The United States has more than once been solicited by the insurgents to extend to them its aid, but has for years hitherto resisted such solicitation and has endeavored by the tender of its good offices, in the way of mediation, advice, and remonstrance, to bring to an end a great evil which has pressed sorely upon the interests both of the Government and of the people of the United States, as also upon the commercial interests of other nations. The President hopes that Spain may spontaneously adopt measures looking to a reconciliation and to the speedy restoration of peace, and the organization of a stable and satisfactory system of government in the island of Cuba.

 

In the absence of any prospect of a termination of the war, or of any change in the manner in which it has been conducted on either side, he feels that the time is at hand when it may be the duty of other governments to intervene, solely with the view of bringing to an end a disastrous and destructive conflict and of restoring peace in the island of Cuba.
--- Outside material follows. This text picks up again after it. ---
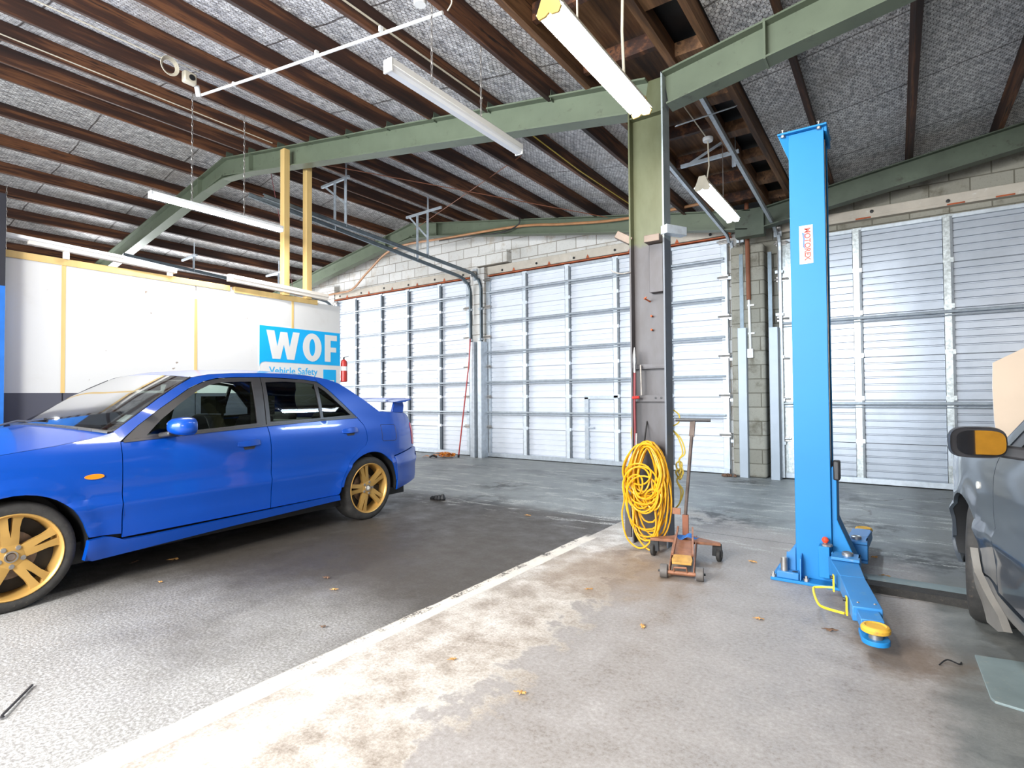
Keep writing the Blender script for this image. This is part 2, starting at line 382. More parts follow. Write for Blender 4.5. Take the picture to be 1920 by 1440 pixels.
    def build(s, name, mat, parent=None, bev=0, smooth=True, angle=32, label=None, subsurf=0, seg=2):
        me = bpy.data.meshes.new(name)
        if parent is not None: L = Vector(root_of(parent).location); v = [tuple(Vector(p)-L) for p in s.v]; loc = (0, 0, 0)
        else:
            xs, ys, zs = zip(*s.v); loc = ((min(xs)+max(xs))/2, (min(ys)+max(ys))/2, min(zs))
            v = [(p[0]-loc[0], p[1]-loc[1], p[2]-loc[2]) for p in s.v]
        me.from_pydata(v, [], s.f); me.validate(); me.update()
        import bmesh
        b = bmesh.new(); b.from_mesh(me); bmesh.ops.recalc_face_normals(b, faces=b.faces); b.to_mesh(me); b.free()
        if smooth:
            me.shade_smooth(); me.set_sharp_from_angle(angle=R(angle))
        me.materials.append(MT[mat] if isinstance(mat, str) else mat)
        o = bpy.data.objects.new(name, me); COL.objects.link(o); o.location = loc
        if parent is not None: o.parent = parent
        if bev:
            m = o.modifiers.new('bevel', 'BEVEL'); m.width = bev; m.segments = seg; m.limit_method = 'ANGLE'; m.angle_limit = R(40)
            m.harden_normals = False
        if subsurf:
            m = o.modifiers.new('subsurf', 'SUBSURF'); m.levels = subsurf; m.render_levels = subsurf
        if label: o['label'] = label
        return o
def single(mb, name, mat, label, cat, group=None, kind=None, **k):
    return tag(mb.build(name, mat, None, **k), label, cat, group, kind)
def struct(mb, name, mat, parent=None, label=None, world_tex=True, **k):
    o = mb.build(name, mat, parent, **k)
    if parent is None: o['kind'] = 'structure'
    if label: o['label'] = label
    return o
def to_world_origin(o):
    """keep the mesh in world coordinates so its texture is laid out in metres from the room origin"""
    L = Vector(o.location)
    for v in o.data.vertices: v.co += L
    o.location = (0, 0, 0); return o
def bez(p0, p1, p2, p3, n=16):
    P = [Vector(p) for p in (p0, p1, p2, p3)]
    return [P[0]*(1-t)**3+P[1]*3*t*(1-t)**2+P[2]*3*t*t*(1-t)+P[3]*t**3 for t in [i/n for i in range(n+1)]]
def smoothpath(pts, k=6):
    pts = [Vector(p) for p in pts]; out = []
    for i in range(len(pts)-1):
        p0, p1, p2, p3 = pts[max(i-1, 0)], pts[i], pts[i+1], pts[min(i+2, len(pts)-1)]
        for j in range(k):
            t = j/k
            out.append(.5*((2*p1)+(p2-p0)*t+(2*p0-5*p1+4*p2-p3)*t*t+(3*p1-p0-3*p2+p3)*t**3))
    out.append(pts[-1]); return out

def inpoly(x, y, P):
    c = False; n = len(P)
    for i in range(n):
        x1, y1 = P[i]; x2, y2 = P[i-1]
        if (y1 > y) != (y2 > y) and x < (x2-x1)*(y-y1)/(y2-y1)+x1: c = not c
    return c
def densify(P, st):
    out = []
    for i in range(len(P)):
        a, b = P[i], P[(i+1) % len(P)]; L = math.hypot(b[0]-a[0], b[1]-a[1]); k = max(1, int(math.ceil(L/st)))
        out += [(a[0]+(b[0]-a[0])*j/k, a[1]+(b[1]-a[1])*j/k) for j in range(k)]
    return out
def cdt(outer, holes=(), st=.05):
    loops = [densify(outer, st)]+[densify(h, st) for h in holes]
    vs, ed = [], []
    for L in loops:
        k = len(vs); vs += L; ed += [(k+i, k+(i+1) % len(L)) for i in range(len(L))]
    bp = list(vs); xs = [p[0] for p in outer]; ys = [p[1] for p in outer]
    nx, ny = int((max(xs)-min(xs))/st)+1, int((max(ys)-min(ys))/st)+1
    for i in range(1, nx):
        for j in range(1, ny):
            x, y = min(xs)+i*(max(xs)-min(xs))/nx, min(ys)+j*(max(ys)-min(ys))/ny
            if inpoly(x, y, outer) and not any(inpoly(x, y, h) for h in holes) and min((x-a)**2+(y-b)**2 for a, b in bp) > (st*.5)**2: vs.append((x, y))
    r = delaunay_2d_cdt([Vector(p) for p in vs], ed, [], 0, 1e-6)
    V = [(p.x, p.y) for p in r[0]]; F = []
    for f in r[2]:
        cx = sum(V[i][0] for i in f)/3; cy = sum(V[i][1] for i in f)/3
        if inpoly(cx, cy, outer) and not any(inpoly(cx, cy, h) for h in holes): F.append(tuple(f))
    return V, F
def sheet(mb, outer, holes, fmap, thick, st=.05, back=False):
    """fmap(u, v, depth) -> point; a skin with turned-in edges"""
    V, F = cdt(outer, holes, st); k = len(mb.v); n = len(V)
    mb.v += [tuple(fmap(u, v, 0)) for u, v in V]; mb.f += [tuple(i+k for i in f) for f in F]
    cnt = {}
    for f in F:
        for a, b in zip(f, f[1:]+f[:1]): cnt.setdefault((min(a, b), max(a, b)), []).append((a, b))
    mb.v += [tuple(fmap(u, v, thick)) for u, v in V]
    if back: mb.f += [tuple(i+k+n for i in reversed(f)) for f in F]
    for e, l in cnt.items():
        if len(l) == 1:
            a, b = l[0]; mb.f.append((b+k, a+k, a+k+n, b+k+n))
    if not back:      # drop unused verts
        used = sorted({i for f in mb.f for i in f}); mp = {o: i for i, o in enumerate(used)}
        mb.v = [mb.v[i] for i in used]; mb.f = [tuple(mp[i] for i in f) for f in mb.f]
    return mb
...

No government is more deeply interested in the order and peaceful administration of this island than is that of the United States, and none has suffered as has the United States from the condition which has obtained there during the past six or seven years. He will, therefore, feel it his duty at an early day to submit the subject in this light, and accompanied by an expression of the views above presented, for the consideration of Congress.

 

It is believed to be a just and friendly act to frankly communicate this conclusion to the Spanish government. You will, therefore, take an early occasion thus to inform that government.